Und der Heilige Vater verstärkt dies noch in seiner heurigen Botschaft zum Weltfriedenstag: "Weil Gott uns Menschen so liebt, sind alle Menschen, ohne Ausnahme, eine große Familie, in welcher jeder für jeden Verantwortung trägt.
Ja, die Menschen haben auch ein Recht auf humanitäre Hilfe und es besteht die Pflicht, wenn die Zivilbevölkerung Gefahr läuft, unter den Schlägen eines ungerechten Angreifers zu unterliegen, und die Anstrengungen der Politik und die Mittel gewaltloser Verteidigung nicht fruchten, sich mit konkreten Initiativen für die Entwaffnung des Aggressors einzusetzen, unter voller Achtung des internationalen Rechts...", soweit der Papst wörtlich.

Wichtig ist, um solche Worte zu verstehen und auch danach zu handeln, meine ganz persönliche Charakter- und Gewissensbildung. Unser Vorbild und Lehrmeister ist Jesus Christus, der Sieger über Sünde und Tod. Leider ist alles in dieser Welt noch geprägt von Vergänglichkeit, von Schuld und Sünde.

Darum ist der Friede in der Welt auch immer gefährdet. Er bedarf des Schutzes und der Pflege. Das ist uns allen aufgetragen, ganz besonderen uns Soldaten. Wir stehen im Dienst der Friedensunterstützung, Friedenserhaltung oder der Kriegsverhinderung.

Dass dies unser österreichisches Bundesheer, aber auch die Exekutive und viele humanitäre Vereinigungen seit vielen Jahren im In- und Ausland, unter Einsatz ihres Lebens, hervorragend leisten, dafür sei ein aufrichtiges Vergelt`s Gott gesagt.

Dennoch dürfen wir alle nie aufhören mit einer konsequenten Friedenserziehung, vom Kind bis hinein in unsere Kasernen und hinein in die Herzen aller politisch und kirchlich Verantwortlichen.
Die Militärseelsorge mit all ihren Mitarbeitern ist immer bemüht, in der Friedenserziehung tatkräftig im In- und Ausland mitzuwirken. Auch hier sei aufrichtig Dank gesagt.

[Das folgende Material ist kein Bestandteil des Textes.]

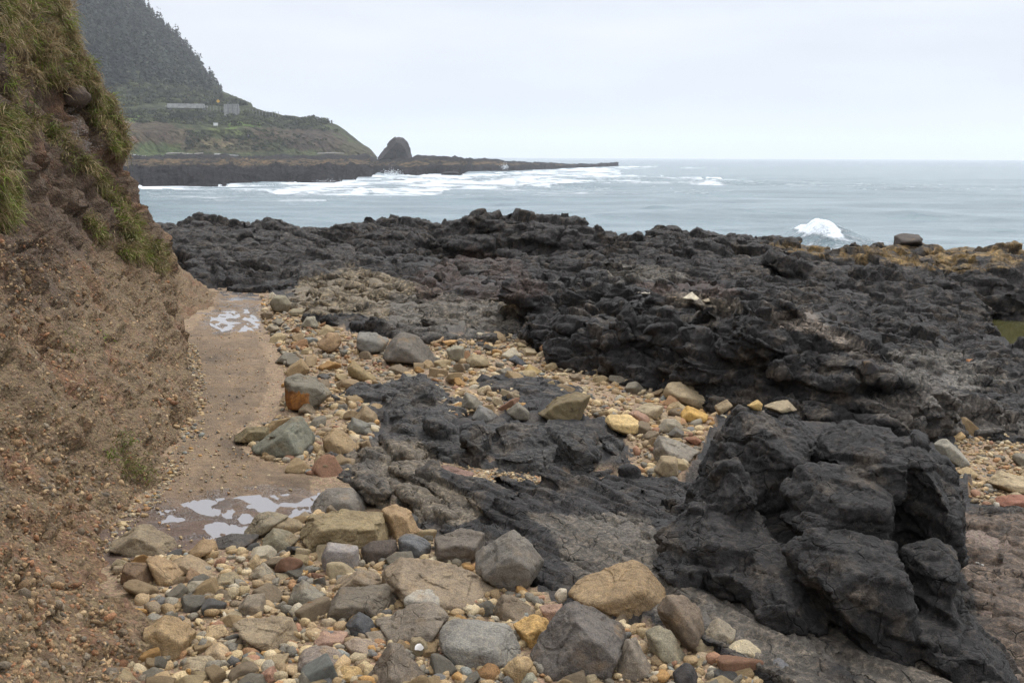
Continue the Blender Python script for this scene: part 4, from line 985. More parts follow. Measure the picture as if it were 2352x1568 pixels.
traced_outcrop('dark grey rounded cracked bedrock in the middle of the gravel', [
    ('E', [(1130, 830), (1230, 800), (1380, 880), (1340, 1000), (1200, 1000), (1130, 900)]),
    ('E', [(1360, 880), (1580, 890), (1600, 1040), (1560, 1140), (1450, 1120), (1380, 990)]),
    ('E', [(1590, 900), (1700, 840), (1850, 850), (1980, 920), (1990, 1020), (1800, 1040), (1620, 1030)]),
    ('E', [(1610, 1060), (1870, 1050), (1900, 1110), (1650, 1130)]),
    ('E', [(1880, 1030), (1990, 1010), (2020, 1110), (1930, 1140)]),
    ('E', [(1980, 930), (2100, 920), (2250, 990), (2290, 1080), (2230, 1170), (2050, 1160), (1990, 1040)]),
    ('E', [(2060, 1150), (2160, 1130), (2170, 1190), (2080, 1190)]),
    ('E', [(2250, 960), (2340, 950), (2420, 1010), (2430, 1100), (2300, 1120)])], .011, 321, amp=.012, base=(.062, .059, .055), k=14, base_poly=[(1130, 880), (1380, 860), (1700, 880), (1980, 920), (2300, 980), (2420, 1080), (2230, 1190), (1900, 1140), (1560, 1150), (1350, 1030), (1140, 960)])
traced_outcrop('low dark bedrock knob behind the smooth tan boulder', [
    ('E', [(870, 680), (960, 650), (1120, 690), (1120, 780), (1000, 800), (890, 740)]),
    ('E', [(960, 650), (1080, 600), (1200, 610), (1280, 700), (1230, 760), (1100, 720)]),
    ('E', [(900, 760), (1030, 720), (1130, 780), (1120, 860), (960, 850)]),
    ('E', [(740, 700), (820, 665), (870, 680), (860, 730), (780, 730)])], .012, 322, base=(.062, .058, .053), base_poly=[(760, 710), (880, 660), (1100, 640), (1260, 700), (1200, 780), (1120, 860), (960, 850), (880, 740)])
traced_outcrop('small black bedrock knobs in the pale middle gravel', [
    ('E', [(1590, 600), (1700, 575), (1870, 600), (1880, 650), (1650, 650)]),
    ('E', [(1700, 640), (1860, 630), (1930, 720), (1800, 730)]),
    ('E', [(1880, 640), (2000, 640), (2060, 700), (1950, 725)]),
    ('E', [(1760, 720), (1880, 720), (1960, 770), (1850, 790)])], .013, 323, base=(.045, .042, .04), base_poly=[(1600, 620), (1880, 600), (2050, 690), (1930, 770), (1800, 760), (1700, 660)])
traced_outcrop('tilted grey-tan strata ledges rising behind the puddle boulders', [
    ('E', [(725, 1110), (760, 1030), (880, 1015), (1000, 1060), (1110, 1130), (1060, 1170), (900, 1110)]),
    ('E', [(930, 1150), (960, 1110), (1100, 1130), (1240, 1190), (1290, 1270), (1230, 1300), (1080, 1230), (950, 1180)]),
    ('E', [(680, 1240), (720, 1170), (860, 1190), (1000, 1250), (960, 1300), (850, 1400), (740, 1310)]),
    ('E', [(960, 1360), (1000, 1260), (1150, 1300), (1300, 1350), (1450, 1400), (1430, 1450), (1200, 1440), (1080, 1460)]),
    ('E', [(1090, 1480), (1250, 1430), (1450, 1440), (1540, 1520), (1500, 1560), (1110, 1550)]),
    ('E', [(830, 970), (900, 940), (1060, 970), (1210, 1000), (1230, 1130), (1100, 1120), (950, 1040)]),
    ('E', [(1270, 1300), (1400, 1350), (1500, 1400), (1450, 1450), (1300, 1400)]),
    ('E', [(1450, 1400), (1600, 1380), (1850, 1440), (1800, 1480), (1500, 1490)])], .011, 324, amp=.014, freq=11, stretch=5, yaw=-.92, slab=(2.4, .5, .3), base=(.075, .068, .06), k=18, base_poly=[(720, 1120), (850, 980), (1200, 1050), (1250, 1250), (1500, 1400), (1850, 1440), (1800, 1480), (1500, 1540), (1120, 1530), (950, 1400), (720, 1280)])
traced_outcrop('tall blocky black outcrop standing at the right of the foreground', [
    ('D', [(1560, 1150), (1640, 990), (1690, 928), (1770, 945), (1850, 1000), (1850, 1090), (1780, 1160), (1700, 1160), (1620, 1160)], 4.95, .5),
    ('D', [(1750, 940), (1800, 926), (1885, 990), (1910, 1040), (1850, 1070), (1780, 1000)], 5.15, .5),
    ('D', [(1865, 1040), (1880, 985), (1950, 960), (2040, 978), (2078, 1020), (2065, 1100), (1990, 1120), (1900, 1070)], 4.7, .5),
    ('D', [(2040, 1000), (2100, 983), (2160, 1040), (2200, 1100), (2217, 1230), (2200, 1275), (2060, 1250), (2030, 1100)], 4.62, .55),
    ('D', [(1585, 1150), (1640, 1060), (1690, 1048), (1745, 1135), (1720, 1180), (1640, 1180)], 4.62, .35),
    ('D', [(1790, 1120), (1840, 1063), (1960, 1080), (2052, 1120), (2048, 1220), (1950, 1215), (1820, 1180)], 4.45, .42),
    ('D', [(1490, 1230), (1600, 1148), (1750, 1170), (1790, 1235), (1700, 1275), (1520, 1275)], 4.5, .45),
    ('D', [(1780, 1185), (1850, 1158), (1950, 1172), (1995, 1215), (1880, 1240)], 4.38, .3),
    ('D', [(1800, 1265), (1860, 1208), (1960, 1218), (2062, 1240), (2078, 1330), (2068, 1470), (2000, 1490), (1900, 1410), (1850, 1335)], 4.12, .42),
    ('D', [(1690, 1320), (1740, 1278), (1820, 1288), (1890, 1360), (1905, 1430), (1800, 1415), (1700, 1375)], 4.2, .4),
    ('D', [(1492, 1290), (1560, 1243), (1620, 1260), (1615, 1320), (1540, 1325)], 4.4, .3),
    ('D', [(1585, 1290), (1680, 1248), (1765, 1290), (1700, 1335), (1600, 1335)], 4.35, .32),
    ('D', [(1700, 1255), (1760, 1240), (1830, 1250), (1840, 1290), (1760, 1300)], 4.3, .3),
    ('D', [(2068, 1255), (2150, 1233), (2192, 1270), (2172, 1360), (2080, 1350)], 4.2, .36),
    ('D', [(2075, 1345), (2160, 1340), (2200, 1350), (2235, 1420), (2100, 1420)], 4.12, .36),
    ('D', [(2080, 1405), (2230, 1410), (2300, 1480), (2335, 1530), (2150, 1530), (2060, 1480)], 4.0, .42),
    ('D', [(1900, 1410), (2000, 1440), (2080, 1470), (2120, 1530), (2000, 1510)], 4.0, .3),
    ('D', [(1600, 1180), (1800, 1140), (2100, 1130), (2180, 1300), (2150, 1440), (1900, 1380), (1620, 1320)], 4.75, .5)],
    .0096, 325, amp=.008, freq=11, stretch=1.6, base=(.033, .030, .0275), pits=.008, k=34, cut=.15, facet=.9)

# rocks that rest on the bedrock itself
rock('H', 'white angular rock perched on top of the black ridge', (.62, .57, .44), [(1213, 205), (1280, 163), (1327, 205), (1300, 233)], k=26, thick=.2, perch=True)
rock('H', 'tan oval rock on the black ridge left of the white one', (.36, .28, .18), [(1118, 190), (1180, 168), (1207, 205), (1150, 212)], k=12, thick=.16, perch=True)
rock('H', 'small two-tone rock on the black ridge right of the white one', (.42, .36, .26), [(1338, 215), (1390, 193), (1403, 225), (1355, 238)], k=22, thick=.12, perch=True)
rock('H', 'flat pale stone at the far left end of the ridge top', (.40, .37, .31), [(928, 165), (975, 156), (1027, 160), (1010, 190), (950, 185)], k=22, thick=.15, perch=True)
rock('D', 'square dark block standing on the far right shoreline', (.085, .075, .068), [(2051, 566), (2054, 541), (2075, 536), (2110, 538), (2120, 548), (2121, 566)], thick=.5, k=26, perch=True)
rock('R', 'black square block at the right end of the dark ridge', (.055, .05, .048), [(788, 845), (800, 700), (900, 688), (978, 780), (962, 850)], k=26, perch=True)
rock('H', 'yellow stone perched behind the tall dark outcrop', (.48, .34, .14), [(1628, 885), (1700, 848), (1732, 880), (1720, 925), (1660, 915)], k=18, perch=True)
rock('H', 'broad tan-capped rock behind the tall dark outcrop', (.30, .25, .165), [(1733, 890), (1800, 860), (1890, 850), (1952, 915), (1800, 935)], k=14, perch=True)
rock('H', 'tan rock leaning on the top of the tall dark outcrop', (.33, .26, .16), [(1418, 890), (1500, 850), (1542, 890), (1450, 955)], k=20, perch=True)

# ------------------------------------------------------------------ loose stones
GRAVEL = [  # polygon, pebbles, cobbles, pebble size, where
    ([(230, 1640), (330, 1420), (250, 1290), (560, 1260), (720, 1180), (960, 1210), (1100, 1290), (1290, 1400), (1660, 1480), (1950, 1640)], 5200, 150, (.014, .07), 'front stone pile'),
    ([(600, 680), (660, 690), (720, 740), (830, 770), (1000, 790), (1190, 765), (1200, 740), (1260, 790), (1420, 850), (1550, 890), (1660, 920), (1940, 950), (1955, 980), (1800, 965), (1640, 1000), (1540, 1110), (1480, 1110), (1440, 1000), (1300, 930), (1050, 960), (900, 890), (870, 960), (850, 1040), (800, 1100), (700, 1090), (600, 1050), (560, 1010), (640, 950), (660, 880), (640, 800), (600, 740)], 6200, 140, (.02, .085), 'middle gravel'),
    ([(1010, 1040), (1100, 1080), (1280, 1090), (1370, 1120), (1300, 1155), (1180, 1165), (1080, 1100)], 1100, 0, (.012, .04), 'bedrock hollow'),
    ([(2110, 990), (2200, 985), (2420, 1010), (2420, 1190), (2260, 1180), (2210, 1130)], 1500, 10, (.014, .06), 'right-hand pebbles'),
    ([(1185, 740), (1240, 735), (1260, 790), (1200, 800)], 300, 0, (.012, .05), 'gap'),
    ([(2210, 1240), (2400, 1250), (2400, 1340), (2260, 1320)], 250, 0, (.008, .02), 'shells'),
    ([(415, 790), (455, 790), (475, 900), (465, 1000), (420, 1080), (330, 1190), (240, 1290), (200, 1290), (250, 1220), (350, 1110), (410, 1000), (425, 900)], 1200, 0, (.01, .045), 'bank foot'),
    ([(430, 690), (505, 690), (600, 700), (650, 860), (620, 980), (560, 1010), (600, 1060), (720, 1110), (700, 1180), (560, 1250), (250, 1300), (360, 1120), (430, 960)], 1900, 0, (.006, .026), 'path')]
STONE_COLS = np.array([(.40, .29, .165), (.34, .25, .15), (.46, .36, .215), (.28, .22, .15), (.25, .225, .18), (.20, .185, .155), (.50, .41, .27), (.36, .21, .11), (.42, .25, .10), (.30, .17, .11), (.14, .135, .13), (.24, .25, .235), (.54, .48, .37)])
STONE_NAMES = ['tan', 'brown-tan', 'light tan', 'brown-grey', 'olive-grey', 'grey', 'cream', 'rusty', 'orange', 'red-brown', 'dark grey', 'green-grey', 'pale cream']
STONE_W = np.array([.17, .14, .13, .12, .10, .08, .07, .05, .04, .03, .03, .02, .02]); STONE_W = STONE_W / STONE_W.sum()

def rand_rot(n, rng, flat=.5):
    a = rng.uniform(0, 2 * np.pi, n); t = rng.normal(0, flat, n); u = rng.normal(0, flat, n)
    ca, sa, ct, st, cu, su = np.cos(a), np.sin(a), np.cos(t), np.sin(t), np.cos(u), np.sin(u)
    Rz = np.zeros((n, 3, 3)); Rz[:, 0, 0] = ca; Rz[:, 0, 1] = -sa; Rz[:, 1, 0] = sa; Rz[:, 1, 1] = ca; Rz[:, 2, 2] = 1
    Rx = np.zeros((n, 3, 3)); Rx[:, 0, 0] = 1; Rx[:, 1, 1] = ct; Rx[:, 1, 2] = -st; Rx[:, 2, 1] = st; Rx[:, 2, 2] = ct
    Ry = np.zeros((n, 3, 3)); Ry[:, 1, 1] = 1; Ry[:, 0, 0] = cu; Ry[:, 0, 2] = su; Ry[:, 2, 0] = -su; Ry[:, 2, 2] = cu
    return Rz @ Rx @ Ry

def pebble_shapes(n, rng, level=1, k=9, cut=.7):
    S0, F0 = ico(level); out = []
    for i in range(n):
        N = rng.normal(size=(9, 3)); N /= np.linalg.norm(N, axis=1)[:, None]
        N = np.concatenate([N, np.eye(3), -np.eye(3)]); H = np.r_[rng.uniform(cut, 1.1, 9), rng.uniform(.85, 1, 6)]
        V = S0 * clip_solid(S0, N, H, k)[:, None]
        if level >= 3: V *= (1 + .06 * fbm(S0 * 2 + i * 5, 3, i))[:, None]
        out.append(V)
    return np.array(out), F0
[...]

Abschließend darf ich bitten: Vergessen wir nie: In der eigenen Familie, im Bekanntenkreis, am Arbeitsplatz und in der Kirchengemeinde eröffnen sich uns weite Bewährungsfelder für den Frieden. Adolf Kolping sagt: "Im Haus muß beginnen, was leuchten soll im Vaterland". Das gilt besonders für den Weltfrieden!
Gehen wir mutig und gestärkt an unser Friedenswerk, denn wir sind nicht nur auf unsere eigenen Kräfte angewiesen, sondern Gott selbst ist unser starker Helfer!

Er ist es, der sein Wort hält: "Seht, ich mache alles neu, ich gebe euch einen neuen Himmel und eine neue Erde, ich gebe euch einen Frieden, den die Welt nicht geben kann".
Und bitten wir in dieser Feier zum Weltfriedenstag 2000, knapp vor dem Pfingstfest: Komm Heiliger Geist, erfüllte die Herzen deiner Gläubigen und entzünde in ihnen das Feuer deiner Liebe, sende aus deinen Geist und alles wird neu geschaffen und du wirst das Angesicht der Erde erneuern.

Liebe Freunde, Kameraden! Löscht diesen Geist des Friedens nie aus! Amen.